| Work instructions |
Look through the data below. Show each line where the string "part" occurs.

| Recorded data |
start

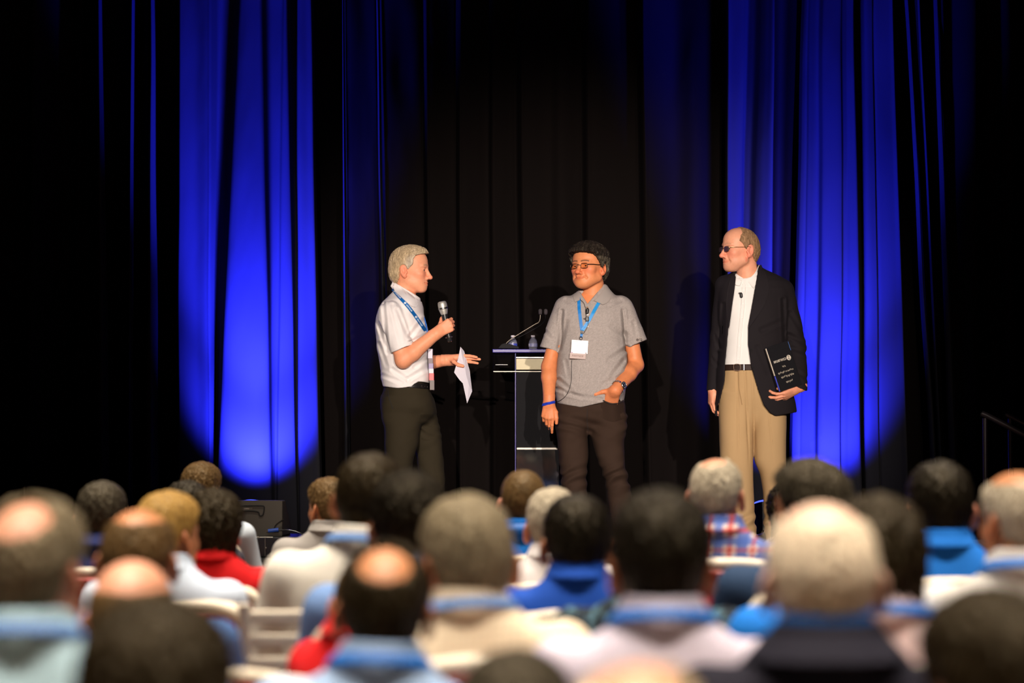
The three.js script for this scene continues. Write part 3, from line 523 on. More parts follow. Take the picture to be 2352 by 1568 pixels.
/** a person on the stage: root at the feet, local axes x right, y up, z towards the audience */
function stageMan(name, label, px) {
  const o = at(px, 1000, D), root = thing(name, label, 'person', [o.x, STAGE_Y, -D]);
  const P = (x, y, z = 0) => at(x, y, D - z).sub(root.position), X = (x) => P(x, 1000).x, Y = (y) => P(1176, y).y;
  const secs = (list) => list.map(([y, a, b, zc, rz]) => [Y(y), X(a), X(b), zc, rz]), L2 = (list) => list.map(([x, y]) => { const p = P(x, y); return [p.x, p.y]; });
  return { root, P, X, Y, secs, L2 };
}
function placeHead(m, hf, ear, yaw, k, pitch = 0, roll = 0) {
  const T = new THREE.Matrix4().compose(m.P(...ear), new THREE.Quaternion().setFromEuler(new THREE.Euler(pitch, yaw, roll, 'YXZ')), V(k, k, k)), inv = T.clone().invert(), e = inv.elements;
  const to = (x, y, z) => [e[0] * x + e[4] * y + e[8] * z + e[12], e[1] * x + e[5] * y + e[9] * z + e[13], e[2] * x + e[6] * y + e[10] * z + e[14]];
  const local = (f) => (x, y, z) => f(...to(x, y, z)) * k;
  return { T, to, local, k };
}
/** skin of a whole figure: body grid, a fine head and fine hands in one geometry */
function bodyMesh(m, hf, H, neck, bodyF, bounds, hands, neckTop) {
  const nk = neck.map((q) => { const v = q[0].clone().applyMatrix4(H.T.clone().invert()); return [v, q[1] / H.k]; }), neckF = cap(nk[0][0], nk[1][0], nk[0][1], nk[1][1]);
  const fullHead = (x, y, z) => smin(hf.headOnly(x, y, z), neckF(x, y, z), 0.022);
  const lo = [-0.1 * hf.wd, Math.min(nk[1][0].y - 0.01, -0.15), -0.16], hi = [0.1 * hf.wd, 0.145, 0.14];
  const head = netMesh(fullHead, lo, hi, 0.0026, (x, y, z, out) => hf.colour(x, y, z, out)).applyMatrix4(H.T);
  const sk = (x, y, z, out) => { const n = 1 + 0.07 * noise(x * 50, y * 50, z * 50) + 0.05 * noise(x * 170, y * 170, z * 170); out[0] = hf.skin[0] * n; out[1] = hf.skin[1] * 0.92 * n; out[2] = hf.skin[2] * 0.86 * n; };
  const list = [netMesh(bodyF, bounds[0], bounds[1], 0.0085, sk), head];
  for (const h of hands) list.push(netMesh(h.f, h.c.map((v) => v - 0.125), h.c.map((v) => v + 0.125), 0.0027, (x, y, z, out) => { sk(x, y, z, out); out[1] *= 0.97; }));
  const mesh = part(m.root, 'body', joined(list), skinMat);
  return mesh;
}
function addHair(m, hf, H, ext = 0) { return part(m.root, 'hair', netMesh(hf.hair, [-0.125, -0.12, -0.15], [0.125, 0.19 + ext, 0.14], 0.0022, hf.hairColour).applyMatrix4(H.T), hairMat); }
function addEyes(m, H, wd = 1) { for (const s of [-1, 1]) { const e = part(m.root, 'eye', eyeGeo, eyeMat); e.applyMatrix4(H.T.clone().multiply(new THREE.Matrix4().makeTranslation(s * 0.031 * wd, 0.01, 0.0785))); } }
function addGlasses(m, H, wd, o) {
  const g = new THREE.Group(); g.name = 'glasses'; m.root.add(g); g.applyMatrix4(H.T);
  const w = 0.021, h = o.h ?? 0.0125, cz = 0.107, cy = 0.008;
  for (const s of [-1, 1]) {
    const cx = s * 0.032 * wd, pts = []; for (let i = 0; i <= 28; i++) { const a = i / 28 * Math.PI * 2, c = Math.cos(a), t = Math.sin(a), r = Math.pow(Math.pow(Math.abs(c), 4) + Math.pow(Math.abs(t), 4), -0.25); pts.push(V(cx + c * r * w, cy + t * r * h, cz - Math.abs(c * r * w + s * 0.0) * 0.0 - (s * c > 0 ? (c * r * w * s) * 0.25 : 0))); }
    part(g, 'rim', tube(pts, o.rim ?? 0.0013, 80, 6), o.metal);
    const sh = new THREE.Shape(pts.map((p) => new THREE.Vector2(p.x, p.y))), lg = new THREE.ExtrudeGeometry(sh, { depth: 0.0015, bevelEnabled: false }), a = lg.attributes.position; for (let i = 0; i < a.count; i++) { const dx = (a.getX(i) - cx) * s; a.setZ(i, a.getZ(i) + cz - 0.0008 - (dx > 0 ? dx * 0.25 : 0)); } lg.computeVertexNormals();
    part(g, 'lens', lg, o.lens);
    part(g, 'temple', tube([V(cx + s * w * 0.98, cy + h * 0.6, cz - 0.006), V(s * 0.066 * wd, cy + h * 0.7, 0.08), V(s * 0.078 * wd, 0.02, 0.02), V(s * 0.079 * wd, 0.022, -0.018), V(s * 0.076 * wd, 0.006, -0.04)], o.temple ?? 0.0016, 40, 6), o.metal2 ?? o.metal);
  }
  part(g, 'bridge', tube([V(-0.0115 * wd, cy + 0.003, cz), V(0, cy + 0.007, cz + 0.006), V(0.0115 * wd, cy + 0.003, cz)], 0.0014, 16, 6), o.metal);
}
const wrinkle = (amp, fx = 9, fy = 16, sl = 5) => (x, y, z) => amp * (noise(x * fx + y * sl, y * fy - x * sl, z * fx) + 0.5 * noise(x * fx * 2.3 - y * sl, y * fy * 1.7, z * fx * 2 + 3));

// ------------------------------------------------------------------ first man: white polo shirt, side view, talking into a microphone
function creaser(m, list) { const L = list.map(([a, b, c, e, r, amp]) => [m.X(a), m.Y(b), m.X(c) - m.X(a), m.Y(e) - m.Y(b), r, amp]); return (x, y, z) => { let d = 0; if (z < -0.02) return 0; for (const [ax, ay, dx, dy, r, amp] of L) { const t = Math.min(1, Math.max(0, ((x - ax) * dx + (y - ay) * dy) / (dx * dx + dy * dy))), q = Math.hypot(x - ax - dx * t, y - ay - dy * t) / r; if (q < 3) d += amp * (Math.exp(-q * q) - 0.45 * Math.exp(-((q - 1.7) ** 2) * 2)) * (1 - 0.5 * t); } return d; }; }
const poloWhite = cloth(lin(0.8, 0.77, 0.77)), lanyardBlue = mat(lin(0.005, 0.17, 0.52), 0.5), lanyardDeep = mat(lin(0.006, 0.1, 0.45), 0.5), blackLeather = mat(lin(0.01, 0.009, 0.009), 0.35), chrome = mat(lin(0.75, 0.73, 0.68), 0.2, { metalness: 1 }), blackPlastic = mat(lin(0.01, 0.01, 0.011), 0.45);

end

| Answer in full |
The three.js script for this scene continues. Write part 3, from line 523 on. More parts follow. Take the picture to be 2352 by 1568 pixels.
  const mesh = part(m.root, 'body', joined(list), skinMat);
function addHair(m, hf, H, ext = 0) { return part(m.root, 'hair', netMesh(hf.hair, [-0.125, -0.12, -0.15], [0.125, 0.19 + ext, 0.14], 0.0022, hf.hairColour).applyMatrix4(H.T), hairMat); }
function addEyes(m, H, wd = 1) { for (const s of [-1, 1]) { const e = part(m.root, 'eye', eyeGeo, eyeMat); e.applyMatrix4(H.T.clone().multiply(new THREE.Matrix4().makeTranslation(s * 0.031 * wd, 0.01, 0.0785))); } }
    part(g, 'rim', tube(pts, o.rim ?? 0.0013, 80, 6), o.metal);
    part(g, 'lens', lg, o.lens);
    part(g, 'temple', tube([V(cx + s * w * 0.98, cy + h * 0.6, cz - 0.006), V(s * 0.066 * wd, cy + h * 0.7, 0.08), V(s * 0.078 * wd, 0.02, 0.02), V(s * 0.079 * wd, 0.022, -0.018), V(s * 0.076 * wd, 0.006, -0.04)], o.temple ?? 0.0016, 40, 6), o.metal2 ?? o.metal);
  part(g, 'bridge', tube([V(-0.0115 * wd, cy + 0.003, cz), V(0, cy + 0.007, cz + 0.006), V(0.0115 * wd, cy + 0.003, cz)], 0.0014, 16, 6), o.metal);